Everything from the first line of the data below through the line that contains "SC.camera = cam" should be written out exactly, please, and nothing more; the pictures stay out.

....................

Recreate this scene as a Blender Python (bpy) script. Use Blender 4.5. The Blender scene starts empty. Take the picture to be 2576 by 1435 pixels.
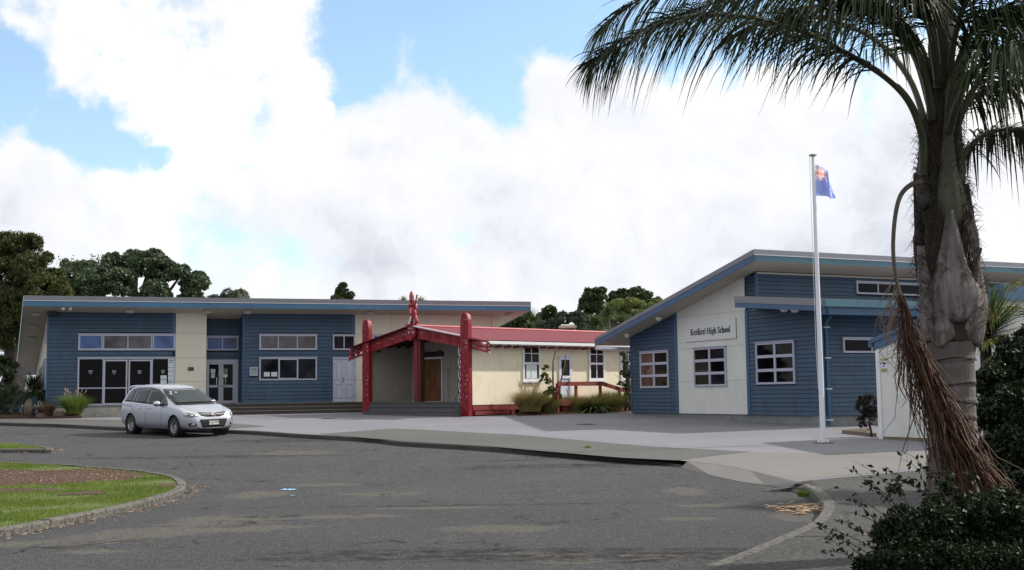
import bpy, bmesh, math, random
import numpy as np
from mathutils import Vector, Matrix
from mathutils.bvhtree import BVHTree
random.seed(7); rng = np.random.default_rng(7)
SC = bpy.context.scene
COL = SC.collection
R = math.radians

# ---------------------------------------------------------------- camera
FPX = 3000.0; PITCH = math.atan((990-717.5)/FPX); ROLL = -0.013; EYE = 1.6
cam_d = bpy.data.cameras.new('camera'); cam = bpy.data.objects.new('camera', cam_d); COL.objects.link(cam)
cam_d.sensor_fit = 'HORIZONTAL'; cam_d.sensor_width = 36; cam_d.lens = 36*FPX/2576
cam_d.clip_start = .1; cam_d.clip_end = 3000
CM = Matrix.Rotation(math.pi/2+PITCH, 4, 'X') @ Matrix.Rotation(ROLL, 4, 'Z')
cam.matrix_world = Matrix.Translation((0, 0, EYE)) @ CM
SC.camera = cam

# ---------------------------------------------------------------- sun, exposure
SUN_EL, SUN_AZ = 38, math.degrees(math.atan2(1, .34))      # azimuth clockwise from +Y
sd = bpy.data.lights.new('sun', 'SUN'); sun = bpy.data.objects.new('sun', sd); COL.objects.link(sun)
sd.energy = 4.3; sd.angle = R(1.2); sd.color = (1, .95, .87)
SUNV = Vector((math.cos(R(SUN_EL))*math.sin(R(SUN_AZ)), math.cos(R(SUN_EL))*math.cos(R(SUN_AZ)), math.sin(R(SUN_EL))))
sun.rotation_euler = SUNV.to_track_quat('Z', 'Y').to_euler()
sun.location = (30, 20, 40)
SC.view_settings.view_transform = 'Standard'; SC.view_settings.look = 'None'
SC.view_settings.exposure = 0.14; SC.view_settings.gamma = 1
SC.view_settings.use_curve_mapping = False

# ---------------------------------------------------------------- pixel helpers: photo (2576 px wide) to rays and points
def ray(px, py):
    v = Vector(((px-1288)/FPX, -(py-717.5)/FPX, -1))
    return (CM.to_3x3() @ v)
def P(px, py, d):
    r = ray(px, py); r = r/r.y
    return Vector((0, 0, EYE)) + r*d
GK = [(-50, 0), (18, 0), (24.5, .05), (29.5, .16), (38, .31), (48, .585), (54, .65), (58, .67), (75, .72), (900, .72)]
def g(y):
    for (a, za), (b, zb) in zip(GK, GK[1:]):
        if y <= b: return za+(zb-za)*max(0, (y-a))/(b-a)
    return GK[-1][1]
def onG(px, py, off=0):
    r = ray(px, py); r = r/r.y
    lo, hi = 2.0, 300.0
    f = lambda d: EYE+r.z*d-(g(d)+off)
    if f(hi) > 0: return Vector((r.x*hi, hi, g(hi)+off))
    for _ in range(50):
        m = (lo+hi)/2
        if f(m) > 0: lo = m
        else: hi = m
    return Vector((r.x*lo, lo, g(lo)+off))
class Frame:
    """A vertical plane: u along it, v = world height, n out of it."""
    def __init__(s, o, d, flip=False):
        s.o = Vector((o[0], o[1], 0)); s.U = Vector((d[0], d[1], 0)).normalized()
        s.N = Vector((s.U.y, -s.U.x, 0))
    def pt(s, u, v, n=0): return s.o+s.U*u+s.N*n+Vector((0, 0, v))
    def uv(s, px, py, n=0):
        r = ray(px, py); o = Vector((0, 0, EYE)); q = s.o+s.N*n
        t = (q-o).dot(s.N)/r.dot(s.N)
        h = o+r*t
        return (h-s.o).dot(s.U), h.z
    def u(s, px, n=0, py=900): return s.uv(px, py, n)[0]
    def v(s, px, py, n=0): return s.uv(px, py, n)[1]
    def M(s, u, v, n, su, sv, sn):
        """matrix that maps a unit piece (x=u, y=out, z=v) onto the wall"""
        m = Matrix.Identity(4)
        for i in range(3):
            m[i][0] = s.U[i]*su; m[i][1] = s.N[i]*sn; m[i][2] = (0, 0, 1)[i]*sv; m[i][3] = s.pt(u, v, n)[i]
        return m

# ---------------------------------------------------------------- object helpers
def origin(o):
    while o.parent: o = o.parent
    return o.location.copy()
def link(o, parent=None):
    COL.objects.link(o)
    if parent: o.parent = parent
    return o
def thing(name, label, cat, loc=(0, 0, 0), group=None):
    o = bpy.data.objects.new(name, None); COL.objects.link(o); o.location = loc
    o.empty_display_size = .2
    o['label'] = label; o['category'] = cat
    if group: o['group'] = group
    return o
def tag(o, label=None, cat=None, group=None, kind=None):
    if label: o['label'] = label
    if cat: o['category'] = cat
    if group: o['group'] = group
    if kind: o['kind'] = kind
    return o
class MB:
    def __init__(s): s.v = []; s.f = []; s.mi = []; s.m = 0; s.sm = []
    def add(s, vs, fs, smooth=False):
        b = len(s.v); s.v += [tuple(x) for x in vs]
        for f in fs: s.f.append(tuple(i+b for i in f)); s.mi.append(s.m); s.sm.append(smooth)
        return s
    def hexa(s, p):  # 8 pts: bottom 4 ccw, top 4
        return s.add(p, [(3, 2, 1, 0), (4, 5, 6, 7), (0, 1, 5, 4), (1, 2, 6, 5), (2, 3, 7, 6), (3, 0, 4, 7)])
    def fbox(s, fr, u0, u1, v0, v1, n0, n1):
        p = [fr.pt(a, c, b) for c in (v0, v1) for a, b in ((u0, n1), (u1, n1), (u1, n0), (u0, n0))]
        return s.hexa(p)
    def box(s, c, d, rz=0):
        m = Matrix.Rotation(rz, 3, 'Z'); c = Vector(c)
        p = [c+m @ Vector((x*d[0]/2, y*d[1]/2, z*d[2]/2)) for z in (-1, 1) for x, y in ((-1, -1), (1, -1), (1, 1), (-1, 1))]
        return s.hexa(p)
    def tube(s, pts, rad, n=8, caps=True, smooth=True):
        pts = [Vector(p) for p in pts]; k = len(pts)
        if not hasattr(rad, '__len__'): rad = [rad]*k
        vs = []; up = None
        for i, p in enumerate(pts):
            t = (pts[min(i+1, k-1)]-pts[max(i-1, 0)]).normalized()
            if up is None: up = Vector((0, 0, 1)) if abs(t.z) < .9 else Vector((1, 0, 0))
            a = t.cross(up).normalized(); b = a.cross(t).normalized(); up = b
            for j in range(n):
                q = 2*math.pi*j/n; vs.append(p+(a*math.cos(q)+b*math.sin(q))*rad[i])
        fs = [(i*n+j, i*n+(j+1) % n, (i+1)*n+(j+1) % n, (i+1)*n+j) for i in range(k-1) for j in range(n)]
        s.add(vs, fs, smooth)
        if caps: s.add(vs[:n], [tuple(range(n))[::-1]]); s.add(vs[-n:], [tuple(range(n))])
        return s
    def lathe(s, prof, n=24, M=None):
        vs = []
        for r, z in prof:
            for j in range(n):
                q = 2*math.pi*j/n; p = Vector((r*math.cos(q), r*math.sin(q), z)); vs.append(M @ p if M else p)
        k = len(prof)
        fs = [(i*n+j, i*n+(j+1) % n, (i+1)*n+(j+1) % n, (i+1)*n+j) for i in range(k-1) for j in range(n)]
        return s.add(vs, fs, True)
    def prism(s, pts, d):
        """closed prism: polygon pts (world) extruded by vector d"""
        n = len(pts); d = Vector(d); pts = [Vector(p) for p in pts]
        return s.add(pts+[p+d for p in pts], [tuple(range(n))[::-1], tuple(range(n, 2*n))]+[(i, (i+1) % n, n+(i+1) % n, n+i) for i in range(n)])
    def build(s, name, mat, parent=None, shift=None, fixn=True):
        me = bpy.data.meshes.new(name)
        o = bpy.data.objects.new(name, me)
        sh = shift if shift is not None else (origin(parent) if parent else Vector((0, 0, 0)))
        me.from_pydata([tuple(Vector(v)-sh) for v in s.v], [], s.f)
        mats = mat if isinstance(mat, (list, tuple)) else [mat]
        for m in mats: me.materials.append(m)
        me.polygons.foreach_set('material_index', s.mi); me.polygons.foreach_set('use_smooth', s.sm)
        if fixn:
            bm = bmesh.new(); bm.from_mesh(me); bmesh.ops.recalc_face_normals(bm, faces=bm.faces); bm.to_mesh(me); bm.free()
        link(o, parent)
        if not parent and shift is not None: o.location = shift
        return o
def inst(me, name, parent, M):
    o = bpy.data.objects.new(name, me); link(o, parent)
    o.matrix_local = Matrix.Translation(-origin(parent)) @ M
    return o
def soup(name, V, nv, mat, parent=None, loc=None, attr=None):
    """many identical-size faces: V is (faces*nv, 3) array"""
    me = bpy.data.meshes.new(name); V = np.asarray(V, dtype=np.float32).reshape(-1, 3)
    sh = loc if loc is not None else (origin(parent) if parent else Vector((0, 0, 0)))
    V = V-np.array(sh, dtype=np.float32)
    nf = len(V)//nv
    me.vertices.add(len(V)); me.vertices.foreach_set('co', V.ravel())
    me.loops.add(len(V)); me.loops.foreach_set('vertex_index', np.arange(len(V), dtype=np.int32))
    me.polygons.add(nf); me.polygons.foreach_set('loop_start', np.arange(0, len(V), nv, dtype=np.int32))
    me.update(calc_edges=True); me.materials.append(mat)
    o = bpy.data.objects.new(name, me); link(o, parent)
    if loc is not None and not parent: o.location = loc
    return o

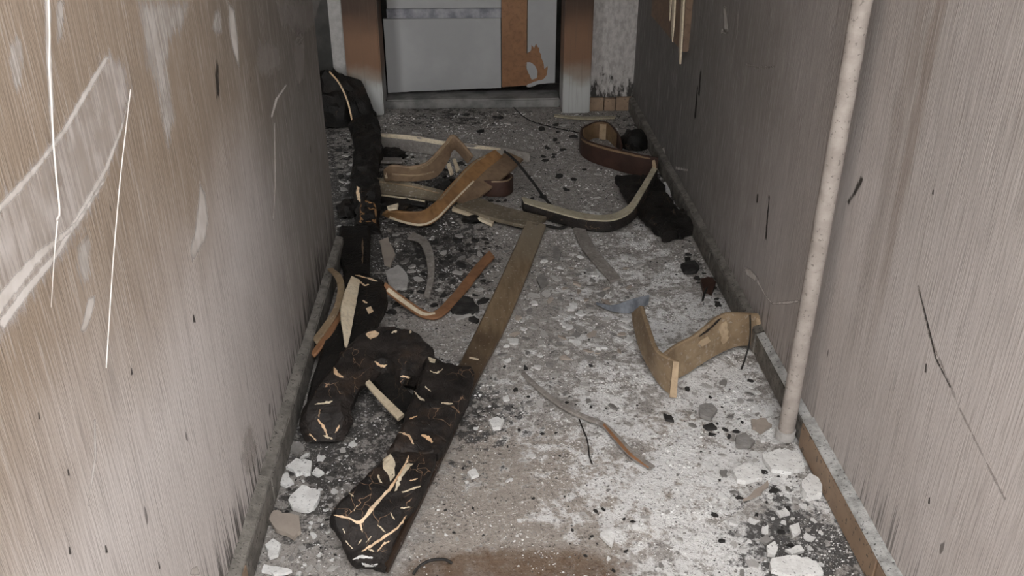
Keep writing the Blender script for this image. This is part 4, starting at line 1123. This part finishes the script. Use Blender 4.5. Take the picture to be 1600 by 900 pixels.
# ------------------------------------------------------------------ uncountable crumbs
CV, CF, CM = [], [], []
def crumbs(n, mi, smin, smax, seed, dens):
    rg = random.Random(seed)
    tries = 0; k = 0
    while k < n and tries < n * 8:
        tries += 1
        x = rg.uniform(XL + .03, XR - .03) if rg.random() < .95 else rg.uniform(XL - .25, XL)
        y = 1.35 + (4.9 - 1.35) * rg.random() ** 1.4
        if x < XL + .03 and y < YC + .02: continue
        if rg.random() > dens(x, y) or under((x, y)): continue
        s = rg.uniform(smin, smax) * (0.45 + 0.28 * y) * (1 if rg.random() < .9 else 1.7)
        z = floor_h(x, y)
        a = rg.uniform(0, 6.28); e = rg.uniform(.4, 1)
        b = len(CV)
        for q in range(4):
            an = a + q * 1.5708 + rg.uniform(-.45, .45); r_ = s * rg.uniform(.6, 1.1)
            CV.append((x + math.cos(an) * r_, y + math.sin(an) * r_ * e, z - .001 + (rg.uniform(0, .25) * s)))
        CV.append((x + rg.uniform(-.3, .3) * s, y + rg.uniform(-.3, .3) * s, z + s * rg.uniform(.3, .7)))
        CF.extend([(b, b + 1, b + 4), (b + 1, b + 2, b + 4), (b + 2, b + 3, b + 4), (b + 3, b, b + 4)])
        CM.extend([mi] * 4)
        k += 1
def zsum(Z, x, y):
    v = 0
    for (p, rx, ry, st) in Z:
        q = ((x - p.x) / rx) ** 2 + ((y - p.y) / ry) ** 2
        if q < 6: v += st * math.exp(-q)
    return v
ZW = [(P(a, b), c, d_, e) for a, b, c, d_, e in WHITE]
ZD = [(P(a, b), c, d_, e) for a, b, c, d_, e in DARK]
def patchy(x, y, s): return max(0.0, min(1.0, .5 + 1.6 * noise.noise(Vector((x * 7, y * 7, s)))))
crumbs(12000, 0, .0010, .0042, 11, lambda x, y: (.25 + .6 * zsum(ZW, x, y)) * patchy(x, y, 2))
crumbs(9000, 1, .0010, .0042, 12, lambda x, y: .6 * patchy(x, y, 8))
crumbs(11000, 2, .0009, .0036, 13, lambda x, y: (.22 + .7 * zsum(ZD, x, y)) * patchy(x, y, 14))
me = bpy.data.meshes.new('ash_crumbs')
me.from_pydata(CV, [], CF)
for m in (WC, GC, KC): me.materials.append(m)
me.polygons.foreach_set('material_index', CM)
o = bpy.data.objects.new('ash_crumbs', me); C.objects.link(o)
tag(o, 'white, grey and black ash crumbs strewn over the whole floor', 'debris', None, 'stuff')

....................

■ TASK ANSWER
Recreate this scene as a Blender Python (bpy) script. Use Blender 4.5. The Blender scene starts empty. Take the picture to be 2576 by 1435 pixels.
import bpy, bmesh, math, random
import numpy as np
from mathutils import Vector, Matrix
from mathutils.bvhtree import BVHTree
random.seed(7); rng = np.random.default_rng(7)
SC = bpy.context.scene
COL = SC.collection
R = math.radians

# ---------------------------------------------------------------- camera
FPX = 3000.0; PITCH = math.atan((990-717.5)/FPX); ROLL = -0.013; EYE = 1.6
cam_d = bpy.data.cameras.new('camera'); cam = bpy.data.objects.new('camera', cam_d); COL.objects.link(cam)
cam_d.sensor_fit = 'HORIZONTAL'; cam_d.sensor_width = 36; cam_d.lens = 36*FPX/2576
cam_d.clip_start = .1; cam_d.clip_end = 3000
CM = Matrix.Rotation(math.pi/2+PITCH, 4, 'X') @ Matrix.Rotation(ROLL, 4, 'Z')
cam.matrix_world = Matrix.Translation((0, 0, EYE)) @ CM
SC.camera = cam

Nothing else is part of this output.